Acima: Combustível é combustível. A esposa Emma, o filho Jack e a equipe dão apoio
Um outro tipo de combustível veio na forma da energia efervescente da comunidade da PCT. "Muitas vezes, durante a corrida, caminhantes vieram me dizer que eu estava arrasando. Antes desse FKT, pessoas como Joe McConaughy e o antigo recordista, Tim Olsen, entraram em contato para me desejar boa sorte. Mas o mais importante foi o apoio de caminhantes na trilha. Passando por barracas às 4:30 da manhã para correr de madrugada [por conta das temperaturas escaldantes do meio do dia], eu ouvi, ‘É o Karel passando ali? Boa sorte, cara! Você é uma inspiração’. Isso foi muito significativo para mim."
Para trazer outras pessoas com ele na jornada, Karel abraçou a tecnologia. Seu avanço podia ser observado em tempo real, 24 horas por dia, acessando um rastreador online ao vivo. Para seus fãs e seguidores, foi uma ótima maneira de acompanhar o desempenho de Karel e sua probabilidade de conquistar (e superar) a meta do FKT.
Em comparação com 2016, tudo foi amplificado ao máximo, até mesmo seus próprios sentidos. Karel lembra que percorrer uma distância tão grande a cada dia foi um sofrimento para os pés, mas acabou aguçando seu olfato e audição.
Entrando em sintonia com a PCT e seu ecossistema, Karel descobriu uma relação entre sua própria energia e a da paisagem em seu entorno. Quando o ambiente estava degradado, ele também se sentia assim. "Perto do final, quando estava mais cansado, senti ainda mais dificuldades quando o cenário estava menos bonito, nos longos trechos queimados, no trecho que precisei fazer em uma pista de cascalho para desviar de um incêndio. Mas à parte desses casos, a beleza da paisagem me impeliu para a frente."
Karel tem amplitude. Não apenas nas distâncias que é capaz de correr, mas também nas disciplinas que pratica em sua vida. Ele corre nas trilhas sem medo porque, apesar de seus recordes, ele não é definido por eles. Ele volta para casa em sua terra natal, a Bélgica, mantendo família e amigos próximos de si. Você sente que Karel não está procurando algo a mais, mas sim navegando por cenários em constante evolução para encontrar a paz.

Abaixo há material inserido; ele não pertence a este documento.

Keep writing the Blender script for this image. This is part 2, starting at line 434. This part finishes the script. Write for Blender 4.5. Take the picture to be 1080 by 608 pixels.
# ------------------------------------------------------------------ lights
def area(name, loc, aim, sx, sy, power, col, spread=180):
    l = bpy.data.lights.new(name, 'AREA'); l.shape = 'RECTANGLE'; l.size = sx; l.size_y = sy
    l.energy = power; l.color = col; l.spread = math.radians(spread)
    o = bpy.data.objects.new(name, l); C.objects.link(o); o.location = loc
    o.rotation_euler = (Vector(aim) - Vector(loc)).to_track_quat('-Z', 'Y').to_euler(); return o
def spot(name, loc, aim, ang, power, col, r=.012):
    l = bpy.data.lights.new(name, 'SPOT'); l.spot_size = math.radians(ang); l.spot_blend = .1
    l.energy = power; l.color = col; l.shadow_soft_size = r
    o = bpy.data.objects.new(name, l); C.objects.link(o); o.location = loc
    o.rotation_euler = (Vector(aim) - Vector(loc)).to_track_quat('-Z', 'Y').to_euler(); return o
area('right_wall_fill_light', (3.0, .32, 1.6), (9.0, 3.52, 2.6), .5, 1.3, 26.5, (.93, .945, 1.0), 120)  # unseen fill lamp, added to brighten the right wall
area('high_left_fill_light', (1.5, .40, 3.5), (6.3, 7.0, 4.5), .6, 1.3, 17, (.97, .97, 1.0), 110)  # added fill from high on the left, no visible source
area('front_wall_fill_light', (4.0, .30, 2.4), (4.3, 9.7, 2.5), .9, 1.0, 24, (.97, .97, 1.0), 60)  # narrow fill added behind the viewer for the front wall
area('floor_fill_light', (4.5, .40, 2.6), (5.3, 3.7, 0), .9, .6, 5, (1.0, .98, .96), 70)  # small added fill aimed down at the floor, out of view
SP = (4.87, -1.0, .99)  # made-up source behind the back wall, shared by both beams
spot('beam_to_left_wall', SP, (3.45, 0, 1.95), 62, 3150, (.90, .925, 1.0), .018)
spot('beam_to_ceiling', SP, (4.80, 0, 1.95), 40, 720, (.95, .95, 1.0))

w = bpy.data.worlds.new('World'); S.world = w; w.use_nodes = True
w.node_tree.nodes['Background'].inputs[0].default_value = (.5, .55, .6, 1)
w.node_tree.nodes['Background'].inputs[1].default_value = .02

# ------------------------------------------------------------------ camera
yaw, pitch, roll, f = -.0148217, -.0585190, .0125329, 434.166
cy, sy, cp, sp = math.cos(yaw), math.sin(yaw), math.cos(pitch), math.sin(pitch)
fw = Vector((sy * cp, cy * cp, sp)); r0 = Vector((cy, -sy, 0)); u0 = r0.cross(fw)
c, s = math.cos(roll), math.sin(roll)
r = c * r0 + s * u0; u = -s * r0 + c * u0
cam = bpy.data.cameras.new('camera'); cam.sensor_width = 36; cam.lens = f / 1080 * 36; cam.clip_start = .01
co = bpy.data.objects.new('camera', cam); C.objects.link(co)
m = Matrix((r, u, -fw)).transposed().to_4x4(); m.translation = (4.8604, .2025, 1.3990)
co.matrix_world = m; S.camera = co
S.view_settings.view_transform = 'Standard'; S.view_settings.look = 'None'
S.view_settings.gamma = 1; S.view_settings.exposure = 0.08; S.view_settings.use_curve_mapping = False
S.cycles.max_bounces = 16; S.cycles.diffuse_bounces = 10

Acima: Karel com sua família e equipe de apoio. Da esquerda para a direita: Emma Vandoorne (esposa de Karel), Anna Vandoorne, Henri De Veene, Kobe Blondeel (de camiseta azul), Karel, Peter (pai), Vivian (mãe) e Jack (filho). Foto tirada em Cascade Locks, Oregon antes de Karel atravessar a ponte Bridge of the Gods e entrar no estado de Washington.
Agora, assim como as paisagens da PCT precisam de tempo para se recuperar, Karel preserva sua própria energia. Não é possível acelerar a recuperação, ele diz: "Foi um ano intenso e lindo. Minhas experiências foram positivamente transformadoras. Mas é incrível o efeito drenante que a conquista de um FKT tem no seu corpo. Eu sempre planejei tirar um sabático depois disso e descansar, em respeito à minha mente e ao meu corpo."
Mas parece pouco provável que Karel ficará longe das trilhas por muito tempo: "Não vou competir no ano que vem, ou pelo menos não para bater recordes." Ele pausa. "Mas a corrida? Eu sempre estarei correndo." Melhor já preparar o estoque de refrigerantes.